• Prompt
Reproduce each line of the listing exactly.

═════ Information shown ═════

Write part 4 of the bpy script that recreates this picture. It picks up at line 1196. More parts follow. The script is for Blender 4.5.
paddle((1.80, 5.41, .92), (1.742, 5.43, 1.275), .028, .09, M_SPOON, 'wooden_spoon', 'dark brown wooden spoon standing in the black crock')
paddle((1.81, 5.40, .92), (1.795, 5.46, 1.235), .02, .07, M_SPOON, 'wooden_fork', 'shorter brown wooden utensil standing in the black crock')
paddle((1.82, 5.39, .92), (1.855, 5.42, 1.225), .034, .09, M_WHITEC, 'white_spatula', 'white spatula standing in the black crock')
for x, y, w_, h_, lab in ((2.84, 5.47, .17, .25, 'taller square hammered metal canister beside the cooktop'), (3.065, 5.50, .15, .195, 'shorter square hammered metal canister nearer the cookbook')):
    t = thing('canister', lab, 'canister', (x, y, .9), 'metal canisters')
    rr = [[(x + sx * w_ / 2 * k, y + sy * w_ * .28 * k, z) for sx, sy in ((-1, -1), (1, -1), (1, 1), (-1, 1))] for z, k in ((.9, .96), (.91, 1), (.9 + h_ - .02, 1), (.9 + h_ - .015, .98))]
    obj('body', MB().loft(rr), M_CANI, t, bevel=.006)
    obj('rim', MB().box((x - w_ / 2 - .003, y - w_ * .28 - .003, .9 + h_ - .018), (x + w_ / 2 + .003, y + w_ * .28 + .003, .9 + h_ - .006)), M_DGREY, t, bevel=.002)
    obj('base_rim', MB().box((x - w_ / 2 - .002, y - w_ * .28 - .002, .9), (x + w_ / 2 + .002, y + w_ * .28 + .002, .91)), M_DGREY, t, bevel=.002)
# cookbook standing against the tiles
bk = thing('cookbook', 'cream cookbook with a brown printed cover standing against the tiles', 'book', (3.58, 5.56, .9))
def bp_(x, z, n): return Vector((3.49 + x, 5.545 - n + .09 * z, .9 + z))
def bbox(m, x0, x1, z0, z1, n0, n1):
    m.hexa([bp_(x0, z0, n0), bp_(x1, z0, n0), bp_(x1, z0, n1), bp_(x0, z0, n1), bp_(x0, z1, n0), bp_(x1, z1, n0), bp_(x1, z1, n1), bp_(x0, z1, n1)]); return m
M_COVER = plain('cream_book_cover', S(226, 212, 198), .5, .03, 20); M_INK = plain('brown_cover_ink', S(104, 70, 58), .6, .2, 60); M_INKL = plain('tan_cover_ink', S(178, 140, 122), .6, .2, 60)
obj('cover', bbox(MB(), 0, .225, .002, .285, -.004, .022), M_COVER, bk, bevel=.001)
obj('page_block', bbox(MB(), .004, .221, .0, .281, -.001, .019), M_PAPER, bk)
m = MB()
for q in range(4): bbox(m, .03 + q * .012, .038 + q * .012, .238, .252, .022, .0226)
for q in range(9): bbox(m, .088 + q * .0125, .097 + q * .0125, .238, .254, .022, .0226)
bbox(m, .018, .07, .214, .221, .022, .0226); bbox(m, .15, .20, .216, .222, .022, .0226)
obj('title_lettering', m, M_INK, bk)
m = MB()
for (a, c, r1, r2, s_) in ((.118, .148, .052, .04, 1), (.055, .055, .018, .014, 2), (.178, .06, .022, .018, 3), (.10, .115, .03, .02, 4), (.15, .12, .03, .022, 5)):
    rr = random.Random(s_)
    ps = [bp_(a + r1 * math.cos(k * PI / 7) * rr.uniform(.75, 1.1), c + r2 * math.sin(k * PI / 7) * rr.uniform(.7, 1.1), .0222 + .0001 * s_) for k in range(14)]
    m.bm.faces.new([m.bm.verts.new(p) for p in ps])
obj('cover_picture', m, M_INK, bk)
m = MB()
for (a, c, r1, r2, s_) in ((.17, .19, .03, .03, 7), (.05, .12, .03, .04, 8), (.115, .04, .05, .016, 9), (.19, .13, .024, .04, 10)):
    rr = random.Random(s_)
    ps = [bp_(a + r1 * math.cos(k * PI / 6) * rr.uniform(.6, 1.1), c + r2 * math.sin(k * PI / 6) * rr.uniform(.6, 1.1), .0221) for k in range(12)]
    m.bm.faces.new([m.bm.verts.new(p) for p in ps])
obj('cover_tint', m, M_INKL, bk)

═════

• Response to the task
Write part 4 of the bpy script that recreates this picture. It picks up at line 1196. More parts follow. The script is for Blender 4.5.
paddle((1.80, 5.41, .92), (1.742, 5.43, 1.275), .028, .09, M_SPOON, 'wooden_spoon', 'dark brown wooden spoon standing in the black crock')
paddle((1.81, 5.40, .92), (1.795, 5.46, 1.235), .02, .07, M_SPOON, 'wooden_fork', 'shorter brown wooden utensil standing in the black crock')
paddle((1.82, 5.39, .92), (1.855, 5.42, 1.225), .034, .09, M_WHITEC, 'white_spatula', 'white spatula standing in the black crock')
for x, y, w_, h_, lab in ((2.84, 5.47, .17, .25, 'taller square hammered metal canister beside the cooktop'), (3.065, 5.50, .15, .195, 'shorter square hammered metal canister nearer the cookbook')):
    t = thing('canister', lab, 'canister', (x, y, .9), 'metal canisters')
    rr = [[(x + sx * w_ / 2 * k, y + sy * w_ * .28 * k, z) for sx, sy in ((-1, -1), (1, -1), (1, 1), (-1, 1))] for z, k in ((.9, .96), (.91, 1), (.9 + h_ - .02, 1), (.9 + h_ - .015, .98))]
    obj('body', MB().loft(rr), M_CANI, t, bevel=.006)
    obj('rim', MB().box((x - w_ / 2 - .003, y - w_ * .28 - .003, .9 + h_ - .018), (x + w_ / 2 + .003, y + w_ * .28 + .003, .9 + h_ - .006)), M_DGREY, t, bevel=.002)
    obj('base_rim', MB().box((x - w_ / 2 - .002, y - w_ * .28 - .002, .9), (x + w_ / 2 + .002, y + w_ * .28 + .002, .91)), M_DGREY, t, bevel=.002)
# cookbook standing against the tiles
bk = thing('cookbook', 'cream cookbook with a brown printed cover standing against the tiles', 'book', (3.58, 5.56, .9))
def bp_(x, z, n): return Vector((3.49 + x, 5.545 - n + .09 * z, .9 + z))
def bbox(m, x0, x1, z0, z1, n0, n1):
    m.hexa([bp_(x0, z0, n0), bp_(x1, z0, n0), bp_(x1, z0, n1), bp_(x0, z0, n1), bp_(x0, z1, n0), bp_(x1, z1, n0), bp_(x1, z1, n1), bp_(x0, z1, n1)]); return m
M_COVER = plain('cream_book_cover', S(226, 212, 198), .5, .03, 20); M_INK = plain('brown_cover_ink', S(104, 70, 58), .6, .2, 60); M_INKL = plain('tan_cover_ink', S(178, 140, 122), .6, .2, 60)
obj('cover', bbox(MB(), 0, .225, .002, .285, -.004, .022), M_COVER, bk, bevel=.001)
obj('page_block', bbox(MB(), .004, .221, .0, .281, -.001, .019), M_PAPER, bk)
m = MB()
for q in range(4): bbox(m, .03 + q * .012, .038 + q * .012, .238, .252, .022, .0226)
for q in range(9): bbox(m, .088 + q * .0125, .097 + q * .0125, .238, .254, .022, .0226)
bbox(m, .018, .07, .214, .221, .022, .0226); bbox(m, .15, .20, .216, .222, .022, .0226)
obj('title_lettering', m, M_INK, bk)
m = MB()
for (a, c, r1, r2, s_) in ((.118, .148, .052, .04, 1), (.055, .055, .018, .014, 2), (.178, .06, .022, .018, 3), (.10, .115, .03, .02, 4), (.15, .12, .03, .022, 5)):
    rr = random.Random(s_)
    ps = [bp_(a + r1 * math.cos(k * PI / 7) * rr.uniform(.75, 1.1), c + r2 * math.sin(k * PI / 7) * rr.uniform(.7, 1.1), .0222 + .0001 * s_) for k in range(14)]
    m.bm.faces.new([m.bm.verts.new(p) for p in ps])
obj('cover_picture', m, M_INK, bk)
m = MB()
for (a, c, r1, r2, s_) in ((.17, .19, .03, .03, 7), (.05, .12, .03, .04, 8), (.115, .04, .05, .016, 9), (.19, .13, .024, .04, 10)):
    rr = random.Random(s_)
    ps = [bp_(a + r1 * math.cos(k * PI / 6) * rr.uniform(.6, 1.1), c + r2 * math.sin(k * PI / 6) * rr.uniform(.6, 1.1), .0221) for k in range(12)]
    m.bm.faces.new([m.bm.verts.new(p) for p in ps])
obj('cover_tint', m, M_INKL, bk)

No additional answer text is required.